お互いの「ボタン」を押してしまったり、激しい感情で圧倒し合ったり、なんとかして結びつきを維持しようと奮闘したりするかもしれない。そういう時には、感情の地雷原に足を踏み入れてしまったように感じられるし、一歩間違えれば互いの感情を傷つけ、誤解を招き、対立の長期化につながりかねない。
しかし、こうした困難な時のなかでも、対応の選択肢は常にある。このような重要な局面でこそ、2人の関係の真の強さが試される。相手に引き金を引かれたことに対する反応次第で、対立をエスカレートさせ、相手との距離や相手への強い憤りを生むこともあれば、より深い理解とつながりへの架け橋となることもある。このような状況にどう対処するかは、あなたの現在の感情の状態を反映するだけでなく、相手との関係の未来を形作る。
ここでは、相手に引き金を引かれたと感じたときに、自分の反応を意識的に選ぶ3つの方法を紹介しよう。
1. 視点を変えれば、気持ちも変わる
認知的再評価は、最初の思考を意識的に再構築し、引き金となった状況に対する感情的反応を変える強力なテクニックだ。怒りやイライラがこみ上げてきた、と感じたら、少し時間をとって、その感情の原動力となっている具体的な思考を特定しよう。この思考は現実に基づいたものか、それとも思い込みか、と自問してみてほしい。よりバランスの取れた視点から考えることで、最初の解釈を見直してみよう。例えば、「相手は私の気持ちなど気にしていない」と最初に思ったのなら、一旦立ち止まり、「相手は、それがどれほど傷つく言葉に聞こえたか気づいていなかったのかもしれない」と捉え直す。
こうしたシンプルな心のシフトにより、感情的な激しさを抑え、より穏やかで生産的な会話の舞台を整えることができる。防御的な態度ではなく、好奇心を持って状況に接することが、より良いコミュニケーションを育む。
アーカンソー大学の研究者で心理学者であるジェニファー・ヴェイユは、認知的再評価は貴重なスキルだと強調する。視点を変えたり、物事を別の角度から見たりすることは、我々に多くの恩恵をもたらす重要なライフスキルだからだ。
ただし、感情が高ぶっているときには効果がないかもしれないので、認知的再評価を実践するのは、明確な思考ができているときだけにするように、とヴェイユはアドバイスしている。
ヴェイユは、認知的再評価を効果的に用いる方法について、次のようなアドバイスをしている。
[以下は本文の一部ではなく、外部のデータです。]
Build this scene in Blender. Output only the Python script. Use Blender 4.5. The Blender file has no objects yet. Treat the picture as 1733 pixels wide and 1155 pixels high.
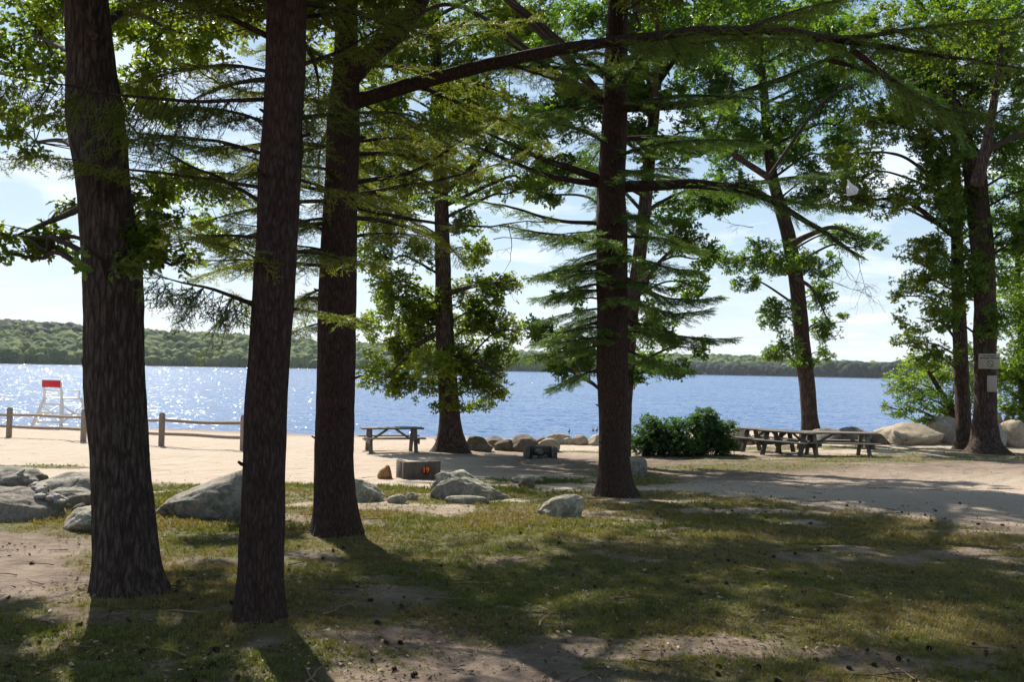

・激しい感情を乗り超える:強い感情が判断を鈍らせることを認識する。感情に圧倒されそうになったら、シャワーを浴びる、ランニングをする、漸進的筋弛緩法を行うなど、感覚的あるいは身体的な活動に集中し、心を落ち着かせる。これらのテクニックは、感情が落ち着くまで、衝動的な行動を抑えるのに役立つ
・冷静になった時に認知的戦略を使う:感情が和らいだら、再評価のような認知的戦略を利用して、見通しを立て、問題解決を図る。ネガティブなことを思いだして反芻し、感情を再び高ぶらせないようにする。そうではなく、経験を振り返り、その経験から学び、感情を建設的に処理する
2. 感情にラベル付けする
感情のラベリングとは、緊張した瞬間に、自分が感じている感情を具体的に特定し、それに名前をつけることだ。感情の引き金を引かれたら、一旦立ち止まって、「私はいま、何を感じているのだろう?」と自問する。それは怒りであったり、フラストレーションであったり、悲しみであったり、あるいはいくつかの感情が入り交じったものであったりする。
自分の感情を確認したら、それを冷静にパートナーに伝えよう。感情にラベル付けすることは、感情に意識的な自覚をもたらすことであるため、感情の激しさを和らげることができる。
例えば、「さっきのことがあって、すごくイライラしている」と言うことで、自分をコントロールして、会話を対立から解決へとシフトさせることができる。こうすることで相手は、非難されたと感じることなく、あなたの気持ちをより良く理解できるようになる。